Senate Majority Leader Chuck Schumer has scheduled S. 1, the For the People Act, for Senate floor consideration during the week of June 21, 2021.

Senator Schumer has said about the legislation that “failure is not an option,” and he is conducting an all-out campaign to win this battle.

Standing in the way, so far, is Senator Joe Manchin (D-WV) who says he wants a bipartisan bill, that he wants 10 Republicans to support it and break a filibuster, that he supports the John Lewis Voting Rights Act (VRAA), and that he doesn’t support changing the filibuster rules.

But, Senator Manchin has also flatly said that “inaction is not an option,” on voting rights.

Only S. 1 will supersede the voter suppression laws being enacted by numerous Republican-controlled state legislatures all over the country. Legislation to override these laws must be enacted by this summer in order to be implemented by the states in time for the 2022 congressional elections.

House Speaker Nancy Pelosi recently said, the VRAA “must be passed, but it will not be ready until the fall, and it is not a substitute for H.R. 1,” the House version of S. 1.

There is no basis at all for concluding that 10 Republican Senators will support breaking a filibuster on any real voting rights legislation, including the VRAA. Senator Manchin needs to publicly identify who he thinks the 10 Republican Senators are or else drop this position.

Senator Manchin has not made clear what he objects to in S. 1, a bill he cosponsored in the last Congress. His Senate Democratic colleagues will need to press him on identifying his problems with the bill in order to reach an agreement and obtain his support.

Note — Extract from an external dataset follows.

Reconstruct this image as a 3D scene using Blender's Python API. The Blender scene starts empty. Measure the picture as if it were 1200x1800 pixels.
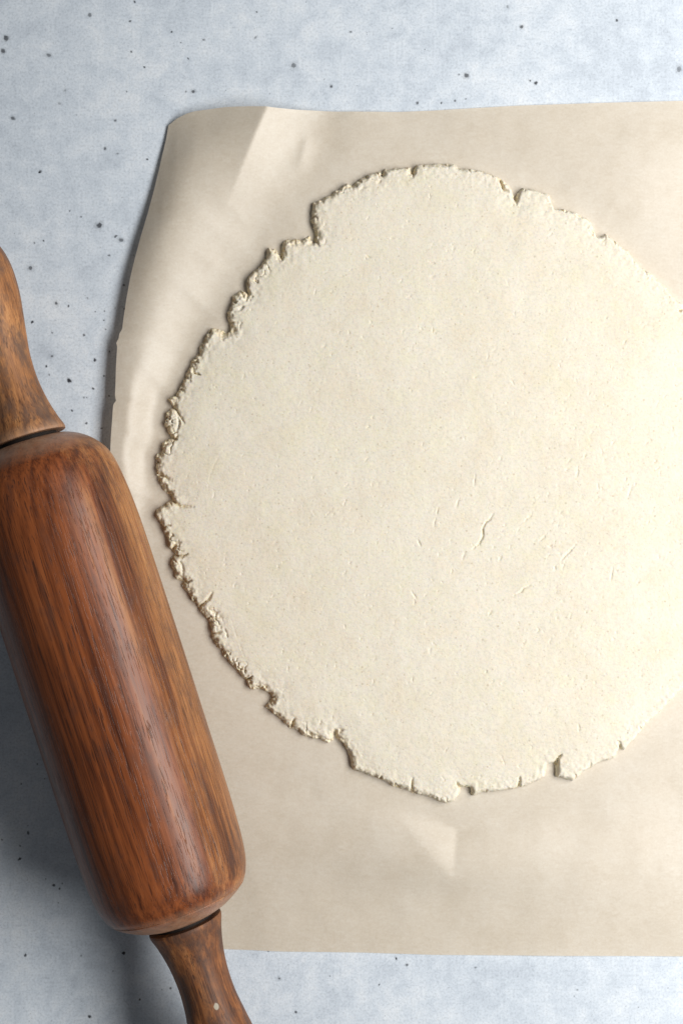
import bpy, bmesh, math, random
import numpy as np
from mathutils import Vector, Matrix

random.seed(7)
RNG = np.random.default_rng(11)

# ------------------------------------------------------------------ camera, light, exposure
# The working grid: 1 unit of the lists below = 0.28 mm on the table, origin at the table point under the lens.
S = 0.00028
HCAM = 2400 * S
scene = bpy.context.scene
COL = scene.collection

cam_data = bpy.data.cameras.new("camera")
cam_data.sensor_fit = 'VERTICAL'
cam_data.angle = 2 * math.atan(900 / 2400)
cam_data.clip_start = 0.01
cam_data.clip_end = 50
cam = bpy.data.objects.new("camera", cam_data)
cam.location = (0, 0, HCAM)
COL.objects.link(cam)
scene.camera = cam

world = bpy.data.worlds.new("World")
scene.world = world
world.use_nodes = True
bgn = world.node_tree.nodes["Background"]
bgn.inputs["Color"].default_value = (0.93, 0.96, 1.0, 1)
bgn.inputs["Strength"].default_value = 0.10

ld = bpy.data.lights.new("window_light", 'AREA')
ld.shape = 'RECTANGLE'
ld.size = 0.90          # along the table edge
ld.size_y = 0.34       # height of the window
ld.energy = 12.9
ld.color = (1.0, 0.985, 0.96)
window = bpy.data.objects.new("window_light", ld)
window.location = (0.57, 0.01, 0.61)
window.rotation_euler = (Vector((0.20, 0.0, 0.0)) - Vector(window.location)).to_track_quat('-Z', 'Y').to_euler()
COL.objects.link(window)

scene.view_settings.view_transform = 'Standard'
scene.view_settings.look = 'None'
scene.view_settings.exposure = 0.02
scene.view_settings.gamma = 1.0
scene.cycles.max_bounces = 6
scene.cycles.diffuse_bounces = 4

def W(px, py, h=0.0):
    """list coordinates -> metres"""
    return ((px - 600) * S, (900 - py) * S, h * S)

# ------------------------------------------------------------------ numeric helpers
def vnoise(x, y, seed):
    r = np.random.default_rng(seed)
    tab = r.random((256, 256)).astype(np.float32)
    xi = np.floor(x).astype(np.int64); yi = np.floor(y).astype(np.int64)
    fx = x - xi; fy = y - yi
    fx = fx * fx * fx * (fx * (fx * 6 - 15) + 10); fy = fy * fy * fy * (fy * (fy * 6 - 15) + 10)
    a = tab[xi % 256, yi % 256]; b = tab[(xi + 1) % 256, yi % 256]
    c = tab[xi % 256, (yi + 1) % 256]; d = tab[(xi + 1) % 256, (yi + 1) % 256]
    return (a * (1 - fx) + b * fx) * (1 - fy) + (c * (1 - fx) + d * fx) * fy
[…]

Senator Manchin has said: “The right to vote is fundamental to our American democracy.”

To do his part to protect the fundamental right to vote, Senator Manchin will need to support making an exception to the filibuster rules. Manchin has supported changing the rules in the past – in 2011 he cosponsored and voted for a Senate Resolution to change the filibuster rules.

Senator Manchin is facing a historic moment.

If Senator Manchin is not prepared to vote for S. 1 and its voting rights provisions, and to vote for an exception to the filibuster rules to pass the legislation, Manchin will go down in history as the person responsible for denying millions of eligible citizens their precious right to vote in the 2022 congressional elections and beyond.

That is not, I believe, the place in history where Senator Manchin wants to end up.